Look, I get that you are frustrated with your experiences with CarPlay. I sympathize. I really do. But your assertions and expected remedies are veering away from reason and moving towards yelling at clouds. You’re arguing that a mid-level inconvenience is a ticking bomb.

If CarPlay doesn’t work for you, you don’t have to use it. You can get almost the same experience by adding a mount for your iPhone and plugging the audio into an aux input. It’s just on your phone screen instead of on the car’s screen. Yes, it’s a little less convenient. Yes, it’s less elegant. But it’s not an unreasonable option.

What is unreasonable is insisting that no one should be able to use CarPlay unless it works perfectly for everyone all the time.

I’m done with this thread. Multiple people have pointed out to you where your assertions are inaccurate or based on misconceptions, and you keep returning with the same arguments and assertions. This discussion no longer seems to be serving any useful purpose or creating any value for anyone.


CarPlay 2.0 hasn’t been released yet and this is exactly what I would expect to see.

1 Like

I’m not sure whether to respond as I think you could now be trolling. This is clearly a nonsense. Driver distractions are a fact of life. Do we ban kids from being in a car because they might distract the driver. Do we ban radios, CDs, windscreen wipers, smoking, NAVMANs, cruise-control?

Have you filed a complaint against Tesla because their self-driving vehicles actually do crash and kill people?

I suspect safety is the precise reason the much-discussed Apple Car is so long coming. They want to get it right. I’m guessing when you and Apple parted ways it wasn’t amicable. You sure seem to have it in for them.

I agree with whoever said this discussion should be closed. I’m a pretty chill kind of guy but some of the discussions are driving me to distraction (pardon the pun).

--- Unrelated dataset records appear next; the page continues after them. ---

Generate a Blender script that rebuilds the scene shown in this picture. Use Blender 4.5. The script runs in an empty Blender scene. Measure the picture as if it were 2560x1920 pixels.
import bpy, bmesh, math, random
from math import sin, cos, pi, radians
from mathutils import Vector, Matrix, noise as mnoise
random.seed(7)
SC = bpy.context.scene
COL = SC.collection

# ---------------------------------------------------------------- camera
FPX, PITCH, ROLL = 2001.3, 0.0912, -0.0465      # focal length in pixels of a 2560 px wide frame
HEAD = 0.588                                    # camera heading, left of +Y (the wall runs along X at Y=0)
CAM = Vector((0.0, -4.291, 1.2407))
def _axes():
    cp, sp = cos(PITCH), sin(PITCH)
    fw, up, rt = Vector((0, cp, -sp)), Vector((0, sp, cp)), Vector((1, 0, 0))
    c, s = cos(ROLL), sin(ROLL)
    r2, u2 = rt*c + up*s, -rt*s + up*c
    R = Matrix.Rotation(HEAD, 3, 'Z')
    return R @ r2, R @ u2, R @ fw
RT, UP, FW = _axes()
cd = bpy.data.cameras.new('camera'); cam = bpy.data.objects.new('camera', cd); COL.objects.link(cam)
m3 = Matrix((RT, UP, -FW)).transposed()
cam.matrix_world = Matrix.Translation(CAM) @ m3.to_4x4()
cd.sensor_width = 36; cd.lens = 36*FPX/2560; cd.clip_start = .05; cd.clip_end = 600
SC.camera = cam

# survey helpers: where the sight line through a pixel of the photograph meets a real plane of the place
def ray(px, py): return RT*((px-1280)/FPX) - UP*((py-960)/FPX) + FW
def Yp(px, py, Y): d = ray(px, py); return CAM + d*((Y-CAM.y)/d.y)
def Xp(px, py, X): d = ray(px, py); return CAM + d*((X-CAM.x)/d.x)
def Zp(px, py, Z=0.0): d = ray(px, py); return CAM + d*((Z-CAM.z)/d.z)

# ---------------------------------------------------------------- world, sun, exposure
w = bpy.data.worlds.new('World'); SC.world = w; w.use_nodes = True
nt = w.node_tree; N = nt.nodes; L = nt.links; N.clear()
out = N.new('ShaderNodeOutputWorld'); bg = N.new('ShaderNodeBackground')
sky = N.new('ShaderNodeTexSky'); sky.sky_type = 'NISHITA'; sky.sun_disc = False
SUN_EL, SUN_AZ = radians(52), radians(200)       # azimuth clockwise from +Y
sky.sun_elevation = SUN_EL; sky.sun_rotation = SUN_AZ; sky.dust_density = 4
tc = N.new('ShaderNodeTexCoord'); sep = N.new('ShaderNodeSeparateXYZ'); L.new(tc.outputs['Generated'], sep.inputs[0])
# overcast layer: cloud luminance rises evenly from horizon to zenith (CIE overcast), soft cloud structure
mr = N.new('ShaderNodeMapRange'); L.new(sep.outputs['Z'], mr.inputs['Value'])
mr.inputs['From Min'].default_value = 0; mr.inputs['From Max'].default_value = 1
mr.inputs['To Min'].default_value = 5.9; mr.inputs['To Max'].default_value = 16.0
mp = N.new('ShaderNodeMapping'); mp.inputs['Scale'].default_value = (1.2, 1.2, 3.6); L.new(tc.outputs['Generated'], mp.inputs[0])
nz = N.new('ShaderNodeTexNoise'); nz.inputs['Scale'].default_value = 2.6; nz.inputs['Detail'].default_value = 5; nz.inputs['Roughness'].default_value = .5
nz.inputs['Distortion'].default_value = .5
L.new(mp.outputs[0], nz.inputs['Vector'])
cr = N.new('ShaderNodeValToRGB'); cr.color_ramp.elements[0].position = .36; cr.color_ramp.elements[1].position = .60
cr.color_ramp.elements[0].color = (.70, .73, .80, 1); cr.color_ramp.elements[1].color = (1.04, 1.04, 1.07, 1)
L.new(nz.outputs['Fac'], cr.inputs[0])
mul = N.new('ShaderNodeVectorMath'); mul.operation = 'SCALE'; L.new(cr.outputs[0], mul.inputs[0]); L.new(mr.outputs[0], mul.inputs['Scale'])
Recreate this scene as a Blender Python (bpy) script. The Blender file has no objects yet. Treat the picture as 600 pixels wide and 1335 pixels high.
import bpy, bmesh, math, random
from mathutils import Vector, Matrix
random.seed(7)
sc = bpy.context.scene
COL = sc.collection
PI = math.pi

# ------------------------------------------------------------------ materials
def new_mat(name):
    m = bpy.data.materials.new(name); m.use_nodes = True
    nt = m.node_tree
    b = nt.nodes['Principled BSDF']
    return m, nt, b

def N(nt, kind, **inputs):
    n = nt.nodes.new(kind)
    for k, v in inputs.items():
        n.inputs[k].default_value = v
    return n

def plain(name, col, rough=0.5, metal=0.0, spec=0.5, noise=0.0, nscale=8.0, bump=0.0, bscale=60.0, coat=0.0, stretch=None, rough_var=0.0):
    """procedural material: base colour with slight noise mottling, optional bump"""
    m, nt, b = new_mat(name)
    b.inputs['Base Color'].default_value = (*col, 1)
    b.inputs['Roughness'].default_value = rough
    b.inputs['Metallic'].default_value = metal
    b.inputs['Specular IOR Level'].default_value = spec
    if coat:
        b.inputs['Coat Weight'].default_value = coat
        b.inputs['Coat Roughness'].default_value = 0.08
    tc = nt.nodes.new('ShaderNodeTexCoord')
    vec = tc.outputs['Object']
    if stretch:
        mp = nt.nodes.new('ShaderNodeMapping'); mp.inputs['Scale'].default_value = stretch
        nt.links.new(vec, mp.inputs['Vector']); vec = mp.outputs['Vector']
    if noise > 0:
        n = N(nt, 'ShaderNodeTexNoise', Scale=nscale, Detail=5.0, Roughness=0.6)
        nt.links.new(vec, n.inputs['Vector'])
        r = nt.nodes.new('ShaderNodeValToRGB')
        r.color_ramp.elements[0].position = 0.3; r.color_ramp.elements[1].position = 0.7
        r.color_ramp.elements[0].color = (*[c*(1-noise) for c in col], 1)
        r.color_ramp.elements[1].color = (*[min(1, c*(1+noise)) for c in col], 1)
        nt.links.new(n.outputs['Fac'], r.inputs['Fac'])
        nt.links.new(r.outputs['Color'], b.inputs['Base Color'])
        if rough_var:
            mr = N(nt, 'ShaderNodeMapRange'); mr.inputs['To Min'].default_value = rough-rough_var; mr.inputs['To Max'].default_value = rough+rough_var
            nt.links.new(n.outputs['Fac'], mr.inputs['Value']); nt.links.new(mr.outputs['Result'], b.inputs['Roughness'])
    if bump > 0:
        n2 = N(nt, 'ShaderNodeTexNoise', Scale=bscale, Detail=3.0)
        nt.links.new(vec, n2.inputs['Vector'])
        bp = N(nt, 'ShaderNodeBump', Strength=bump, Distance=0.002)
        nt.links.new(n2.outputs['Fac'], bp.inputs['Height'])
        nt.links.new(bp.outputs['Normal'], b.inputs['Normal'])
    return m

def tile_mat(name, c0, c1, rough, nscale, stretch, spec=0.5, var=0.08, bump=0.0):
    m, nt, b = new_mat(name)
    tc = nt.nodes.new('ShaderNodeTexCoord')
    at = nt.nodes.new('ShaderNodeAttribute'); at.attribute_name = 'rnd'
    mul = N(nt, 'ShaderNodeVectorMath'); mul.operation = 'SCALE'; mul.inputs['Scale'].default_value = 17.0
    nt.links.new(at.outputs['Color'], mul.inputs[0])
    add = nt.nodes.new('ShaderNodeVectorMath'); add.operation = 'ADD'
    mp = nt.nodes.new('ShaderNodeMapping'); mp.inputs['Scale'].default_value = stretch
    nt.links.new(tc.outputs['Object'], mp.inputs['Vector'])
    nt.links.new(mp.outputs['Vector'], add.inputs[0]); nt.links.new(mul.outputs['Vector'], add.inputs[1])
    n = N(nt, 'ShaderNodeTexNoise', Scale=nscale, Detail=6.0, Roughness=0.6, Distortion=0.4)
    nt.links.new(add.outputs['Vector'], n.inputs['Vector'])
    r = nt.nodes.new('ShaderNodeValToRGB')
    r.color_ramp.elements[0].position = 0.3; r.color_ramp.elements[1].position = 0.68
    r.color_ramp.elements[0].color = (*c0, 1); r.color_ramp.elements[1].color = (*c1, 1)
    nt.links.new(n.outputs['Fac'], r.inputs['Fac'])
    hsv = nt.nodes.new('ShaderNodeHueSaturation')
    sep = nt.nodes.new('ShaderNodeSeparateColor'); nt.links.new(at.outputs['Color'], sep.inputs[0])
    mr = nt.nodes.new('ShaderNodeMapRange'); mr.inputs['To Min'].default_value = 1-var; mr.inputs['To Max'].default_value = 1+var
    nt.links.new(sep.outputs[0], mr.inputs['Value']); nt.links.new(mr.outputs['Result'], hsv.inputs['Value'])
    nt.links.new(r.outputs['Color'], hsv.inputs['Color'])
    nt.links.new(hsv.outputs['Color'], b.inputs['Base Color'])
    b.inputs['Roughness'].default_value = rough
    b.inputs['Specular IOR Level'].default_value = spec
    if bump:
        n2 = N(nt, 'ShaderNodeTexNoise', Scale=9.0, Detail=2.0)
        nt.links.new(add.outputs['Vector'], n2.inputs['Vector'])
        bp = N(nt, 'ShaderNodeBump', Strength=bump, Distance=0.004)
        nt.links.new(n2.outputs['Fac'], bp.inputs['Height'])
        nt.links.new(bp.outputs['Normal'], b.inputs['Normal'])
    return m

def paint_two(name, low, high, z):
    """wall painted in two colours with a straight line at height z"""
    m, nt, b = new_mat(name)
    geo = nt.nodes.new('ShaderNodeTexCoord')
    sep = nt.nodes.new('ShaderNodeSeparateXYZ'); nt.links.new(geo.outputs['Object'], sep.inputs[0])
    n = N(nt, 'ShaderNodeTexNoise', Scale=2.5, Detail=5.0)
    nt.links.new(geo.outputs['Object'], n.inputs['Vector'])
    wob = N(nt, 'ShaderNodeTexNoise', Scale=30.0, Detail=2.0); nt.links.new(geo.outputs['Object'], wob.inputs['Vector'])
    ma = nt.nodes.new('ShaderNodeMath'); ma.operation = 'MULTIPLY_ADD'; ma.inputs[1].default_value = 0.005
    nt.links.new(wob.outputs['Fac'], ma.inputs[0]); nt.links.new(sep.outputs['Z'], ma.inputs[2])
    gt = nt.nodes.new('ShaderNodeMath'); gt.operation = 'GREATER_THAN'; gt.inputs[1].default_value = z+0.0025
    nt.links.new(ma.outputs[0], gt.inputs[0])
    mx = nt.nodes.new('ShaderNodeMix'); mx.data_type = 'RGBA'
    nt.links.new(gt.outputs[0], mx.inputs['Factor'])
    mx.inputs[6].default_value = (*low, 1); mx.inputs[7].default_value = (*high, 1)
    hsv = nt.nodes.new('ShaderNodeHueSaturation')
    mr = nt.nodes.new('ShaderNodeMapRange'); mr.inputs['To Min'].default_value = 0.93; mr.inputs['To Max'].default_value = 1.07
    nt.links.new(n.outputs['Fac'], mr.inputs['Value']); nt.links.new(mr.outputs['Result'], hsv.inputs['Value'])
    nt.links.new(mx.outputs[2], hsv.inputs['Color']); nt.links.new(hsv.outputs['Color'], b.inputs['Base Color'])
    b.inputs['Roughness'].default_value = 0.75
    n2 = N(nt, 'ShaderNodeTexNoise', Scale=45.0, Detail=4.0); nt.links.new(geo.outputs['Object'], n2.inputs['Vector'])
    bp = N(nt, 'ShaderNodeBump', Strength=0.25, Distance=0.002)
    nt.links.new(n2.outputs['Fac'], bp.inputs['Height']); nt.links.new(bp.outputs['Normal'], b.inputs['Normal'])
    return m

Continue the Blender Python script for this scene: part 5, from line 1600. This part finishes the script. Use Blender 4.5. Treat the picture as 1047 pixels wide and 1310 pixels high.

You probably don’t even have to do that. In my car with CarPlay it still supports playing Bluetooth or USB audio using the stock, non-CarPlay audio system (the same you use to play AM, FM, or SiriusXM radio.) It also has a stock navigation system.


Alright, I’m shutting this topic down. There’s no question that CarPlay is not perfect, but no technology is, and anything that requires coordination between a third-party manufacturer and Apple’s code will have even more room for problems to crop up. But CarPlay is something that a lot of people appreciate greatly.

What’s being described here as “CarPlay 2.0” exists only as a technology demo from WWDC 2022, when Apple said that cars supporting it wouldn’t even start appearing on the market until the end of this year. Given how long it took CarPlay to gain widespread adoption among car manufacturers, I wouldn’t expect to see it in mainstream vehicles for another year or two at best. And that if it ever shows up, given that manufacturers are clearly leery of giving Apple too much control. Regardless, existing versions of CarPlay won’t stop working then, though current cars likely won’t be able to upgrade to the next-generation version because they’ll lack the necessary hardware. As others have said, this is standard practice.